THINKING ROUTINES FOR Questioning and Posing Problems
- Question Starts - Use this strategy to generate good questions and begin to identify and explore those most important to a topic
- Brainstorm a list of 12 questions or more about your topic. Use these question starters to help you:
- Why...?
- How would it be different if...?
- What are the reasons...?
- Suppose that...?
- What if...?
- What if we knew...?
- What is the purpose of...?
- What would change if...?
- Review the questions and mark those you find most interesting, share with a friend and discuss 'what makes it an interesting question?'. Reflect on the process and explore ways to investigate your questions.
- Brainstorm a list of 12 questions or more about your topic. Use these question starters to help you:
- Creative Questions - A good routine for developing questions and for training your mind to think differently about the type of questions that need to be asked. Use it to generate creative questions to explore by following these steps:
- Pick an everyday object or topic and brainstorm a list of questions about it. Transform some of these questions in imaginative questions such as:
- What would it be like if . . .
- How would it be different if . . .
- Suppose that . . .
- What would change if . . .
- How would it look different if . . .
- Select a question to imaginatively explore. Write a story, draw a picture, invent a scenario, conduct a thought experiment or dramatise a scenario
- Reflect on your thinking and the new ideas you have generated. Develop those that seem most useful.
- Pick an everyday object or topic and brainstorm a list of questions about it. Transform some of these questions in imaginative questions such as:
- Claim, Support, Question - Use this routine to identify the truth of claims you or others make. Take a claim about the topic and identify support for it; What is it relying on for truth? Ask questions about your claim that explore what isn't explained, what new issues does the claim raise? Useful to use with a friend asking the questions.
- 5 Whys - This model of asking 'Why?' five times allows you to dig deeper into a problem. Begin by asking a 'Why' question. Listen to the answer from others or from your self, then ask a 'Why' question that digs deeper into the answer provided. Repeat this process so that you have asked 5 'Why' questions each revealing more information and each at a deeper level of understanding.

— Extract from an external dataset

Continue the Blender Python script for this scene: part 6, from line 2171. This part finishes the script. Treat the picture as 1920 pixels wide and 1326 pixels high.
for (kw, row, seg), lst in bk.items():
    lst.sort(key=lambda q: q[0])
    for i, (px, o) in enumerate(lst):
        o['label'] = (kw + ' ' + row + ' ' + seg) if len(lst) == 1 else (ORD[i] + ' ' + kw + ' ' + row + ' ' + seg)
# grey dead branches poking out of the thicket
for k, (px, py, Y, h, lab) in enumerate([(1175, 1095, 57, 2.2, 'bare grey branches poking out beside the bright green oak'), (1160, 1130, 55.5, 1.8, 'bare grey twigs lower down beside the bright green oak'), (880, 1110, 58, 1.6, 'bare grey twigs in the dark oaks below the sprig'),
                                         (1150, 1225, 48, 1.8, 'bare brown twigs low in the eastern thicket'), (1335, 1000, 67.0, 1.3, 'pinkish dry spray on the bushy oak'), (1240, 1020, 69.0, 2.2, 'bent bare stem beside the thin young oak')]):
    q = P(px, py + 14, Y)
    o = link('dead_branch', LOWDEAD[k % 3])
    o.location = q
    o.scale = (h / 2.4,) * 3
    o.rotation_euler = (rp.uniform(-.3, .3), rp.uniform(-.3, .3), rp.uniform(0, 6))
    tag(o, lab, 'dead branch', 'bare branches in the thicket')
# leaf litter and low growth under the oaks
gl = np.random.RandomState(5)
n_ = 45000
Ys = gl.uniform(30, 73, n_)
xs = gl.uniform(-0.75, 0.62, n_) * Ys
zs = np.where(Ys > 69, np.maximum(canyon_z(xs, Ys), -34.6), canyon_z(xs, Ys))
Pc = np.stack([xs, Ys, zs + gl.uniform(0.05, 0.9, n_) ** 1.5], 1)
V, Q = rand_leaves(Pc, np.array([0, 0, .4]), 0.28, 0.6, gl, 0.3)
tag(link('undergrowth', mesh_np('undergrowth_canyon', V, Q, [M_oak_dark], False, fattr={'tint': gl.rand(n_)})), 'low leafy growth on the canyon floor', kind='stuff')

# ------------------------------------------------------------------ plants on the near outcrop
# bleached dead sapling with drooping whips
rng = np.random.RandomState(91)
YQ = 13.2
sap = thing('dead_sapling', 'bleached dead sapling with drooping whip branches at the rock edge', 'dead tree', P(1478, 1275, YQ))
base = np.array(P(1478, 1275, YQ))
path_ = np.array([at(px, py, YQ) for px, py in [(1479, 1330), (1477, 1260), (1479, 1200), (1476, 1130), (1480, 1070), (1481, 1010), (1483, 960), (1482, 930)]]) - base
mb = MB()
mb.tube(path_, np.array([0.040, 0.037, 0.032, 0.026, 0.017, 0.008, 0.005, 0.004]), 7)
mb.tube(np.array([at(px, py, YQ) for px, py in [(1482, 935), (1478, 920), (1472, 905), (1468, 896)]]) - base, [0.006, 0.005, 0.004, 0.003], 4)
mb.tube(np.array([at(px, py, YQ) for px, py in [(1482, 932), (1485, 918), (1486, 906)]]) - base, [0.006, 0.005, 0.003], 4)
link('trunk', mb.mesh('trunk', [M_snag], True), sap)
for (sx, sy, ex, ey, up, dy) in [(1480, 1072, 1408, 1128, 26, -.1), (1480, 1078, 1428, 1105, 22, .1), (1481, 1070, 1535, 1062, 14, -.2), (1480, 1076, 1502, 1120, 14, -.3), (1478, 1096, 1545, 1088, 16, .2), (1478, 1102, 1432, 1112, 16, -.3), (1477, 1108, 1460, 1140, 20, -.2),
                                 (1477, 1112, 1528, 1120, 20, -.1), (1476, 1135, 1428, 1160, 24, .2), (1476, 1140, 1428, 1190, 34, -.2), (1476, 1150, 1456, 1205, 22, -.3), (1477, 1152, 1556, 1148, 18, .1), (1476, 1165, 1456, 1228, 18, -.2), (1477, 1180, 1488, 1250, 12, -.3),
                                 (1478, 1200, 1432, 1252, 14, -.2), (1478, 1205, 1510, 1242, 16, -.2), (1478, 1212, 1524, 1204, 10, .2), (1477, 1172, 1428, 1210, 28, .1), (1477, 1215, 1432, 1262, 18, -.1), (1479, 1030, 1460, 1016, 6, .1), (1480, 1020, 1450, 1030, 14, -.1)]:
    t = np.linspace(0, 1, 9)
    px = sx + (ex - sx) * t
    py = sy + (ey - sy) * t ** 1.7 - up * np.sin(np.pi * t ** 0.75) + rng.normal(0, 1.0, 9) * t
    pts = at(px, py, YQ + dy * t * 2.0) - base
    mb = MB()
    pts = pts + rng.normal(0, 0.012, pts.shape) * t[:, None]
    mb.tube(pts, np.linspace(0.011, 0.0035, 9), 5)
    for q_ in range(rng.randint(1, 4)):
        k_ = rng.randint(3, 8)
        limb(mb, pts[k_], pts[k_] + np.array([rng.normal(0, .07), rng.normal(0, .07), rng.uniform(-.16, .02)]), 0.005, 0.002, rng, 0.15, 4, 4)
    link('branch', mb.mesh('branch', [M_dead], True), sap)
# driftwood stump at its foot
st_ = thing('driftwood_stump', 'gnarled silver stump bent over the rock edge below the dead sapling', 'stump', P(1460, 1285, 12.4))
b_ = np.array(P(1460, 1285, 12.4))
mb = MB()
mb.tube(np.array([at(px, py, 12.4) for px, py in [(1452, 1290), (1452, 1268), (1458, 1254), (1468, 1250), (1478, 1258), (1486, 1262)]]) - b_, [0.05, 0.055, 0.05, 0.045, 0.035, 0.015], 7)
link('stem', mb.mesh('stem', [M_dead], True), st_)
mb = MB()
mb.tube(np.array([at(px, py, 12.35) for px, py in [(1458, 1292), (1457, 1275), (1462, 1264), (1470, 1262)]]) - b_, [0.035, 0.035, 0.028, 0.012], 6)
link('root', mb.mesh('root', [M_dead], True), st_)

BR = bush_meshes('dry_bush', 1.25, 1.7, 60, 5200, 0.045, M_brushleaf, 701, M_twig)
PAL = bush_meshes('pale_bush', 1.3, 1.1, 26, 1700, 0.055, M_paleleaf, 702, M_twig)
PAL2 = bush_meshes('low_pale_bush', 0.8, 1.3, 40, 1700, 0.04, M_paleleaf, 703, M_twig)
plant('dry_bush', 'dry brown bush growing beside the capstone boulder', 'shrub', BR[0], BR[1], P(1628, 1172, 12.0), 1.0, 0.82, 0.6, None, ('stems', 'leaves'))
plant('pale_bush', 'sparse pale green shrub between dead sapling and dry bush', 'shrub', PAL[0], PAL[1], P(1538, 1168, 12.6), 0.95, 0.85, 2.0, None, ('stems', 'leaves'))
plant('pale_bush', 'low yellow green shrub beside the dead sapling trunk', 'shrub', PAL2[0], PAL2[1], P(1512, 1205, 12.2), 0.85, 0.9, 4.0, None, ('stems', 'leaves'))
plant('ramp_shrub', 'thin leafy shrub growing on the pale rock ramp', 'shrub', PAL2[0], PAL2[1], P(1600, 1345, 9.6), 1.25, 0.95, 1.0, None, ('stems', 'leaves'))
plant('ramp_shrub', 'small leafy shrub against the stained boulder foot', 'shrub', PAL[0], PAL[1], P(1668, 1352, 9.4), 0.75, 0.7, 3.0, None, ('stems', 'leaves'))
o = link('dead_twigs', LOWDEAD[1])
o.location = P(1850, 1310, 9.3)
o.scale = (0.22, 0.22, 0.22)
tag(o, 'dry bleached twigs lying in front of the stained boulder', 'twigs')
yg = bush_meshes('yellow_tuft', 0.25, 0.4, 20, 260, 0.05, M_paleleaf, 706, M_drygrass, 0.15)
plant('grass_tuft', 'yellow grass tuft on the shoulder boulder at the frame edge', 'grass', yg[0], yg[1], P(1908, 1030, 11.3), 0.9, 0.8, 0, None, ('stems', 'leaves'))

- What makes you say that? - A powerful question for encouraging deeper thinking and one that works best when students learn that this question is not an attack on their thinking but is aimed at revealing more detail. Here is a list of similar Questions that Encourage Deeper Thinking.
- What makes you say that?
- What makes you think that?
- How do you know that?
- What makes you value that?
- What has changed about your thinking?
- What changed you mind?
- What questions does that raise?
- What question would a sceptic ask?
- What evidence do you have?
- What is the weak point in your argument?
- Who would agree with you? - Who would disagree with you?
- What do you still need to know?
- What else?
- What is missing?
- Where do you go from here?
- What part of the problem is left?
- What are you certain about? Why?
- What do you understand least?
- Can you summarise what X said?
- Is Y’s summary accurate, if not, what is inaccurate?